Complemento (03/10/2007-16:20)
Segundo atas da CPI o controlador de tráfego aéreo, João Batista da Silva, que estava em São José dos Campos, e autorizou o Legacy a decolar, tem 32 anos de experiência, e declarou à PF que sabia que o plano do Legacy previa três níveis de vôos distintos. Puxa, há 32 anos ele passa o plano de vôo incompleto e ninguém faz nada!

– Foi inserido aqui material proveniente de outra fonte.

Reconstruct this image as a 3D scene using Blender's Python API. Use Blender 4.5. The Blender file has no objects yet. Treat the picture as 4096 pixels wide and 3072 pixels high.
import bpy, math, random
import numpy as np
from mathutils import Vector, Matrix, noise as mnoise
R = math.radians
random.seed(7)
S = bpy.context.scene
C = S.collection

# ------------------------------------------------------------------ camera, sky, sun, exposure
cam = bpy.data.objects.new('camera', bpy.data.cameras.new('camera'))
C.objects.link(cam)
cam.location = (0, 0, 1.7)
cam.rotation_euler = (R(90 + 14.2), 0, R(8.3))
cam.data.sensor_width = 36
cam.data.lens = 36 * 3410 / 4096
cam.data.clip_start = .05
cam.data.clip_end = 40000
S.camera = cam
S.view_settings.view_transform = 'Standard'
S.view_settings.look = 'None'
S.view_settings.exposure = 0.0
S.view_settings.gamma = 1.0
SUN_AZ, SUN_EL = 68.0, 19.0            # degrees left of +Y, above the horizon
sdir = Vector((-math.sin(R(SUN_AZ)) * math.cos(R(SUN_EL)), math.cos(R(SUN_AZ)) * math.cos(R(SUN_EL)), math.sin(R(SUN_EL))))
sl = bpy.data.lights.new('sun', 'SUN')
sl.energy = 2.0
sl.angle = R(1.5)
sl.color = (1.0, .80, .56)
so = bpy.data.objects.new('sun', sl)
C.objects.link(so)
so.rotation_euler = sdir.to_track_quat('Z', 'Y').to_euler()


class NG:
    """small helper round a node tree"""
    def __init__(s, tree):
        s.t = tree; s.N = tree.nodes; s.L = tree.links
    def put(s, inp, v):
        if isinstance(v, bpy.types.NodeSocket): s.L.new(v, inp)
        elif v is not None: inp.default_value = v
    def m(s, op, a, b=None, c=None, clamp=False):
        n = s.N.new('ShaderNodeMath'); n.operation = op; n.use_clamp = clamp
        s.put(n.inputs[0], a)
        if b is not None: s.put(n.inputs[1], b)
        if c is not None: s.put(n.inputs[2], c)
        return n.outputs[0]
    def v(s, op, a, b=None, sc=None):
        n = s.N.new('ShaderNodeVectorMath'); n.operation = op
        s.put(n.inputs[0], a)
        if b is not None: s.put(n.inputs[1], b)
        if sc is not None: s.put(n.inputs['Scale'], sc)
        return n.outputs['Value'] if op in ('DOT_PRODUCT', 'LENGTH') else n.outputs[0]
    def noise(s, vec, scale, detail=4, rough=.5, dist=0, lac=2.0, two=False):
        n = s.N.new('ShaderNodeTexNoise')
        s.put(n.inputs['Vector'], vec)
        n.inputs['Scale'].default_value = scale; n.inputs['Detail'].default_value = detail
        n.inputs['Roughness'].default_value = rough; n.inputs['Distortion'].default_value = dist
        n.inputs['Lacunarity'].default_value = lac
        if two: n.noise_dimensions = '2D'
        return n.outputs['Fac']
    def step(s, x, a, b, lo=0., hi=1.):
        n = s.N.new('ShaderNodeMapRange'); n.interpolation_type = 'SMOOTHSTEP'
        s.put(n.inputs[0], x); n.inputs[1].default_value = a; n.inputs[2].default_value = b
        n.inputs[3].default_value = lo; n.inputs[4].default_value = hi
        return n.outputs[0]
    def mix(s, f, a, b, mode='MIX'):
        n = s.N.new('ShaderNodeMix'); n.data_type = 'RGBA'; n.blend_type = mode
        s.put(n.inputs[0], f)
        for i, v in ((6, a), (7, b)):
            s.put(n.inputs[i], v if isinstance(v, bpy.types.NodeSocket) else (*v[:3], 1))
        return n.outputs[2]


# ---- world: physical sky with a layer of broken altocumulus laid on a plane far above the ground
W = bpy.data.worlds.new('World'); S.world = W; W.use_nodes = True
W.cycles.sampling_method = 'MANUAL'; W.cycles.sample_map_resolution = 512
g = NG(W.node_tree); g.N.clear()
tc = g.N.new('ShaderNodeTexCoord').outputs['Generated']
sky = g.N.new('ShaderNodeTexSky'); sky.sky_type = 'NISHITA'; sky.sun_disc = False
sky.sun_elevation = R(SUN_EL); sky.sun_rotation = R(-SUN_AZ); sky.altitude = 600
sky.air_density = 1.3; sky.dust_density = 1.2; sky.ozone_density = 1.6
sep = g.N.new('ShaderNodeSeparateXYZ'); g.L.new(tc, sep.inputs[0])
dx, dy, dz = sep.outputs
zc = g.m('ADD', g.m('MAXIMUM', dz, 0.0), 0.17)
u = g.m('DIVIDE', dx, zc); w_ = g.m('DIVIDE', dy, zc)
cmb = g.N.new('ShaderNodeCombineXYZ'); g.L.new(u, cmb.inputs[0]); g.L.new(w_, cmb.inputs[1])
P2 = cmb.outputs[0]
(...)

Agora, vejam que o formato das autorizações não segue um modelo adotado mundialmente. Observem este comentário no blog Aviation in Canada: "Eu acho que já é confuso o bastante que as autorizações do Canadá diferem ligeiramente das autorizações americanas - se você fizer mais alterações, irá confundir os pilotos que atravessam fronteiras ainda mais". Ou seja, depreende-se por esta frase que diferentes países têm diferentes práticas.
Mesmo nos EUA a situação não é diferente. Nos fóruns se encontrarão muitos destes questionamentos. Veja uma das recomendações de um piloto: "Qualquer um que esteja usando autorizações de partida DUATS (Direct User Access Terminal System, como foi o caso do Legacy) deve imprimir o plano autorizado e mantê-lo até o vôo terminar. Se houver qualquer problema na transmissão, combinado com a gravação de sua autorização do aeroporto que você partiu, ele irá protegê-lo em um caso de discrepância". Parece pelas mensagens, que os pilotos americanos não se fixam muito no plano de vôo, e sim pelas instruções recebidas verbalmente.
Ou seja, qualquer pesquisa irá demonstrar que este é também um problema que ocorre lá. Entretando, pode-se concluir pelas mensagens que pilotos experientes sempre se cercam das devidas cautelas.